Ok, I just had a nice chat with Cleave.

He confirmed that I should expect a box temp of up to about 24 degrees with this system, and that anything under 28-29 is just fine for a freezer. I don't know. I would like it to be colder, that's for sure. Maybe we won't lose food, but it still seems awfully high to me.

The refrigerant/settings that they are using are only capable of bringing the plates down to about 0 (!?).

We're going to mess around with it a little bit. I suppose that I can live with softer ice cream if we can get the amp use down to within reasonable limits. The issue currently is that we're using a TON of power even with the higher box temp.

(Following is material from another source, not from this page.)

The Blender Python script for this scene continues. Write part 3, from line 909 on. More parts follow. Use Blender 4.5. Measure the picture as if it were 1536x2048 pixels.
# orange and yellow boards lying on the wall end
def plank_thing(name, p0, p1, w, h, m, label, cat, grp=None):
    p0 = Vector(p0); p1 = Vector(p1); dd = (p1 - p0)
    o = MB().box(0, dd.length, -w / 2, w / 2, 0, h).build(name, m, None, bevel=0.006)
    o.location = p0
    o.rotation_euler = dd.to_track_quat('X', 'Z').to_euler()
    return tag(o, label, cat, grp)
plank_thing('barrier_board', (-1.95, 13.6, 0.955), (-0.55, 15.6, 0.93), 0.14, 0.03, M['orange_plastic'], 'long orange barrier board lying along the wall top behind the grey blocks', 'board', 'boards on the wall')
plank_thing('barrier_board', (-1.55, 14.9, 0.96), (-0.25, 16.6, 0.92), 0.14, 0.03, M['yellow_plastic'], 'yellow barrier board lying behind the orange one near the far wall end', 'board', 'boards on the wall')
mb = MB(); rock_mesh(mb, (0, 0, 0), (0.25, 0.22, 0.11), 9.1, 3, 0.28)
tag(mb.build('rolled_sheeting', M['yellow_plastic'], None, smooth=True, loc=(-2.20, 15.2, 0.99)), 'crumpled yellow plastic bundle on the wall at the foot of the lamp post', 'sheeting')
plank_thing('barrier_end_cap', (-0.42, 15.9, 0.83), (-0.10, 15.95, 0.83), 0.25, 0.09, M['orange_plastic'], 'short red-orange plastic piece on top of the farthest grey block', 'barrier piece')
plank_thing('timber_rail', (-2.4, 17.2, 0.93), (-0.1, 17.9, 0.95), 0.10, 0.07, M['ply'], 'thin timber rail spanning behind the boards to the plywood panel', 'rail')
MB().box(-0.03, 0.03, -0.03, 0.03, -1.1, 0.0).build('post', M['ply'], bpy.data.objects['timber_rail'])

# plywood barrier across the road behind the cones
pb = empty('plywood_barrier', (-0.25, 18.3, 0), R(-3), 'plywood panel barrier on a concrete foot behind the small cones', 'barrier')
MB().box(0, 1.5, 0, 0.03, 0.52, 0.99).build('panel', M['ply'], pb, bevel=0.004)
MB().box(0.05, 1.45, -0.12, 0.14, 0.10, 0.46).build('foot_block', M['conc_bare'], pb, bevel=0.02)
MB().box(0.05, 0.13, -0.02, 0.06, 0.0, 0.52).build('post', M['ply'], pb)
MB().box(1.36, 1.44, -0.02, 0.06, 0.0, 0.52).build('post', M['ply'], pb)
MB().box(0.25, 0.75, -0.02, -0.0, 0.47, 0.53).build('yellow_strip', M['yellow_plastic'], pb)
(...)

Typically when offshore, I wind up running the engine from about 1.5 to 2 hours per day to charge. On our transatlantic, our engine time basically doubled. The SF system is the only change in our electrical profile. The pilot might have been working a bit harder than in lower latitudes, but the additional draw of the rougher weather does not account for this change.

I did mention this in my first post. The box is about 6cf. The plates are both frosting up top to bottom. I don't have empirical data on insulation of the box, but we were in the tropics for over a year with the same boxes and no issues with excessive power draw from the GB system.

Now, on the customer service front, SF has been great. No problems with Sea Frost at all. He offered to swap out the freezer compressor with a different one using a different refrigerant/higher capacity for just the cost of shipping if I can't get this thing working in a way that's satisfactory.

I'm a little bummed that we didn't go this route in the first place, but it's possible that I didn't explain things well enough to the installers in Charleston. Anyway, I'm sure we'll get there.